Expected Financial Highlights of Acquired Chromatin Assets
- Annualized revenue contribution of $17-20 million in fiscal 2020, with an expected $14-$15 million in the remaining 8 months of fiscal 2019.
- Gross margins estimated to range from 30%-40% depending on sorghum hybrid.
- Positive adjusted EBITDA contribution in fiscal 2020 with minimal impact to adjusted EBITDA in fiscal 2019.
Financial Results
(Note to readers: As S&W adopted the requirements of Accounting Standards Update (ASU) 2014-09, Revenue from Contracts with Customers (ASC 606) as of July 1, 2018, using the modified retrospective method, there is a lack of comparability of current financial results to prior fiscal periods.)

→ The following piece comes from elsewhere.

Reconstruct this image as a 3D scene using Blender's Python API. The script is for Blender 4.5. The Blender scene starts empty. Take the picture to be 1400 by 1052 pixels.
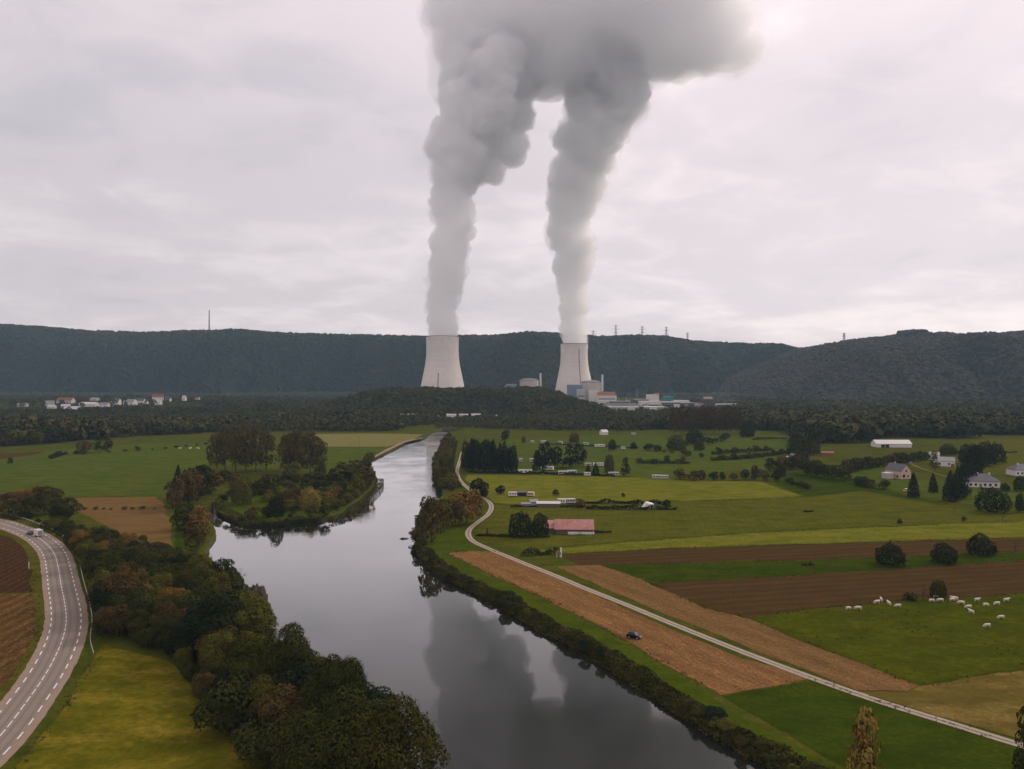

For the first quarter of fiscal 2019 ended September 30, 2018, S&W reported revenue of $26.1 million, compared to revenue of $10.7 million in the first quarter of fiscal 2018. The $15.4 million increase in revenue for the first quarter of fiscal 2019 was primarily due to a $16.7 million increase in revenues to Pioneer. The increase in revenues to Pioneer is due to the acceleration of revenue recognition pursuant to our adoption ASC 606 effective July 1, 2018. Had the Company reported under the old revenue recognition standard ASC 605, revenue would have been $8.8 million in the first quarter of fiscal 2019.

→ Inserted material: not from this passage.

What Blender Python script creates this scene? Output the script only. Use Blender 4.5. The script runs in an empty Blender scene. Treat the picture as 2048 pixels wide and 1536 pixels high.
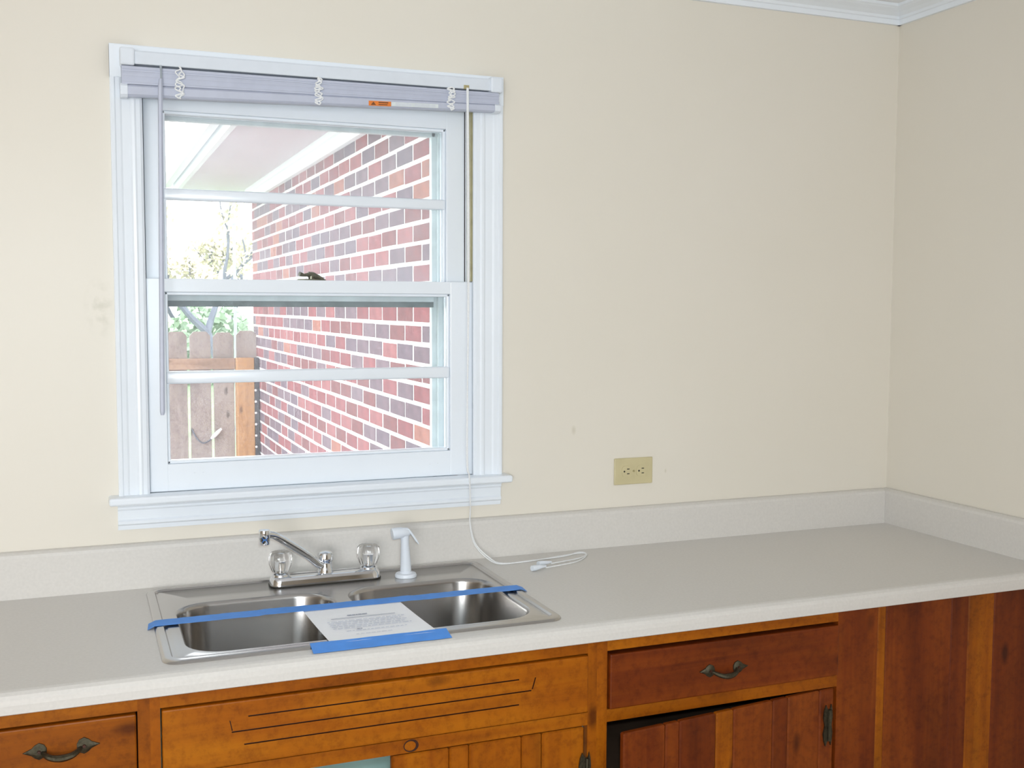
import bpy, bmesh, math, random
from mathutils import Vector, Matrix
from math import sin, cos, pi, radians

random.seed(7)
S = bpy.context.scene
COL = S.collection

# ------------------------------------------------------------------ camera
CAM = Vector((-2.2787, -2.6114, 1.5651)); YAW, PITCH, ROLL, FPX = .3807, .0716, .0035, 2160.4
cd = bpy.data.cameras.new('camera'); cam = bpy.data.objects.new('camera', cd); COL.objects.link(cam)
cd.sensor_width = 36; cd.lens = FPX * 36 / 2048; cd.clip_start = .02; cd.clip_end = 400
fw = Vector((sin(YAW) * cos(PITCH), cos(YAW) * cos(PITCH), -sin(PITCH)))
rt = Vector((cos(YAW), -sin(YAW), 0)); up = rt.cross(fw)
r2 = rt * cos(ROLL) + up * sin(ROLL); u2 = up * cos(ROLL) - rt * sin(ROLL)
cam.matrix_world = Matrix(((r2.x, u2.x, -fw.x, CAM.x), (r2.y, u2.y, -fw.y, CAM.y), (r2.z, u2.z, -fw.z, CAM.z), (0, 0, 0, 1)))
S.camera = cam

# ------------------------------------------------------------------ world, lights, exposure
W = bpy.data.worlds.new('overcast_sky'); S.world = W; W.use_nodes = True
bgn = W.node_tree.nodes['Background']; bgn.inputs[0].default_value = (.93, .965, 1, 1); bgn.inputs[1].default_value = 4.6

def lamp(name, kind, loc, power, col=(1, 1, 1), **kw):
    d = bpy.data.lights.new(name, kind); d.energy = power; d.color = col
    for k, v in kw.items(): setattr(d, k, v)
    o = bpy.data.objects.new(name, d); COL.objects.link(o); o.location = loc
    return o
flash = lamp('camera_flash', 'SPOT', CAM + u2 * .055 + r2 * .02, 58, (.77, .92, 1.0), shadow_soft_size=.018, spot_size=radians(92), spot_blend=1.0)
flash.rotation_euler = cam.matrix_world.to_euler()   # a flash throws its beam along the lens axis
rear = lamp('assumed_rear_light', 'AREA', (-3.35, -4.76, 1.5), 68, (1.0, .99, .975), shape='RECTANGLE', size=1.7, size_y=1.3)  # area fill light added to brighten the walls; the window behind it is assumed
rear.rotation_euler = (radians(90), 0, 0)           # shines towards +y, into the room
S.view_settings.view_transform = 'Standard'; S.view_settings.look = 'None'
S.view_settings.exposure = 0; S.view_settings.gamma = 1
S.view_settings.use_curve_mapping = False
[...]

Gross margins during the first quarter of fiscal 2019 were 20.9% compared to gross margins of 21.8% in the first quarter of fiscal 2018. This change in gross margins is primarily related to product mix of conventional and transgenic products sold to Pioneer.

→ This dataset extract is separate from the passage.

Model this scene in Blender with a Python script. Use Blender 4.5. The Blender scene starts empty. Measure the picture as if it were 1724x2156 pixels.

Adjusted operating expenses, excluding transaction related expenses (see Table A), in the first quarter of fiscal 2019 was $4.3 million compared to $4.4 million in the first quarter of fiscal 2018. Included in the first quarter of fiscal 2019 were $409,000 of transaction expenses related to the Company's acquisition of the Chromatin assets, while the first quarter of fiscal 2018 included $29,000 of transaction related expenses. Including these transaction related expenses, total operating expenses in the first quarter of fiscal 2019 were $4.7 million compared to $4.5 million in the first quarter of fiscal 2018.
GAAP net income for the first quarter of fiscal 2019 was $21,000, or $0.00 per basic and diluted share, compared to GAAP net loss of $(1.8) million, or $(0.09) per basic and diluted share, in the first quarter of fiscal 2018.
Adjusted non-GAAP net income (see Table A) for the first quarter of fiscal 2019, excluding various items (transaction costs and interest expense – amortization of debt discount), was $496,000, or $0.02 per basic and diluted share. Adjusted non-GAAP net loss (see Table A) for the first quarter of fiscal 2018, excluding various items (transactions costs, change in derivative warrant liabilities, interest expense - amortization of debt discount) was $(2.5) million, or $(0.13) per basic and diluted share.
Adjusted EBITDA (see Table B) for the first quarter of fiscal 2019 was $2.1 million, compared to adjusted EBITDA of $(967,000) in the first quarter of fiscal 2018.